An investment group headed by Jay Sugarman of iStar Financial in New York that includes former Philadelphia School Reform Commission chairman James Nevels and the Buccini/Pollin Group developers of Wilmington is negotiating with Pennsylvania and Delaware County for funding, and with the league for a franchise. A site along the Chester waterfront has been targeted.

"We welcome their support," Charles G. Kopp, an attorney for the investors group, said of the Sons of Ben. "It's nice to have some goodwill ambassadors out there talking up the sport."

Things started gelling for the SoBs in January, when they decided on a name and logo.

"We were looking for something historic and not a cliche," James said. Soccer fan clubs take their names from events in their city's history. For example, the Chicago Barn Burners are named after the great fire, and the Washington Screaming Eagles reference the nation's big bird.

But, SoBs? And "Sons" of Ben?

"It became the group's choice because it works both ways," James said. Despite being gender specific in title, the group welcomes everyone, he said.

"It is great to see they have creativity," Courtemanche said about the less than family friendly abbreviation. "I'll leave it at that."

Another Sons of Ben founder, Andrew Dillon, 32, a Philadelphia architect, designed the club's logo.
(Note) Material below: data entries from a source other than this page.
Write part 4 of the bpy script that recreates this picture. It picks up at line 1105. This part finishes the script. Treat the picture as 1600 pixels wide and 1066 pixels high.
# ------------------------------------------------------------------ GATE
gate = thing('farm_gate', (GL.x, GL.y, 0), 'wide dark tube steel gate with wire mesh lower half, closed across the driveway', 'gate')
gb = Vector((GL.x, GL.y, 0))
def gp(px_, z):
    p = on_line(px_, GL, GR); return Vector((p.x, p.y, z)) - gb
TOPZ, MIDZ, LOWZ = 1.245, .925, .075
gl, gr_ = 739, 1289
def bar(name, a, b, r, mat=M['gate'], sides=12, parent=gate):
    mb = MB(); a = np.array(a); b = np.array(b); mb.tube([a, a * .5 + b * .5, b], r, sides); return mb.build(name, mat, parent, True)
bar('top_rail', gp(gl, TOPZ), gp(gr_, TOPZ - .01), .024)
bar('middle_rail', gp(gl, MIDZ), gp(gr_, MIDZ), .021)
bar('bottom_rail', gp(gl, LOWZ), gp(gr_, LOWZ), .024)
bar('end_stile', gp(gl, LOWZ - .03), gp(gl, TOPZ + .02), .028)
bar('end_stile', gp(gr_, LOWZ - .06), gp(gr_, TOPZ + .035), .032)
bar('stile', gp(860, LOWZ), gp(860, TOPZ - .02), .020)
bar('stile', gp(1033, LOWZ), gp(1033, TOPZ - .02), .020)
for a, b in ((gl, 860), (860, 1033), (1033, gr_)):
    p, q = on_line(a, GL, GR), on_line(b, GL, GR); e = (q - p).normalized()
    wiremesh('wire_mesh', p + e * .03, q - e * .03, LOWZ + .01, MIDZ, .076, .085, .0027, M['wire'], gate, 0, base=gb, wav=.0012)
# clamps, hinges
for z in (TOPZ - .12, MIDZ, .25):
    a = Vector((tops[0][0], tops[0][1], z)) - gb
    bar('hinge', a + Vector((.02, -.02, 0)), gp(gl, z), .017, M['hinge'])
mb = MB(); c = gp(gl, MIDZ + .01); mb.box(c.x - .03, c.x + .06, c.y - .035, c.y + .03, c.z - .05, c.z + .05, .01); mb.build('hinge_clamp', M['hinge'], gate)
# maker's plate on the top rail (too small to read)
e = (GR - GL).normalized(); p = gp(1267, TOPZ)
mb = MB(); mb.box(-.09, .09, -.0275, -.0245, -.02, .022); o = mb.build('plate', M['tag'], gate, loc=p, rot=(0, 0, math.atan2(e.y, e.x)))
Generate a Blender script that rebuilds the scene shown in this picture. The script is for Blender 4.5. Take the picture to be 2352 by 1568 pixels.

It features a skull, wire rim glasses, and a fringe of hair - inspired by Founding Father Benjamin Franklin.

The image is crossed by an oar and scythe, in recognition of the region's nautical and agricultural legacy. In the background are a key and lightning bolts, in honor of Franklin's most famous scientific endeavor, and a soccer ball. The blue and yellow come from the state flags of Pennsylvania, New Jersey and Delaware. The crack in the skull is similar to the one in the Liberty Bell.

The noisy enthusiasm does not go unnoticed by players on the field.

"When everyone has the support of thousands of fans, it makes it easier to play and do well," Philadelphia native Bobby Convey said during a phone interview from his home in England, where he plays soccer for Reading of the English Premier League.

Convey, who grew up playing on a Fishtown field covered with glass shards, said it would be a "dream come true" to have a pro franchise in his own backyard. He feels the SoBs have helped to push the league to consider putting a team in Philadelphia.

The league says no decision has yet been made about where to put the next two teams. It would like to make an announcement by the end of the year, possibly before the league championship game at RFK Stadium in Washington on Nov. 18.

Coincidentally, the Sons of Ben plans a trip to Washington for that game as its next club field trip.

"Hopefully, it will be a celebration," James said.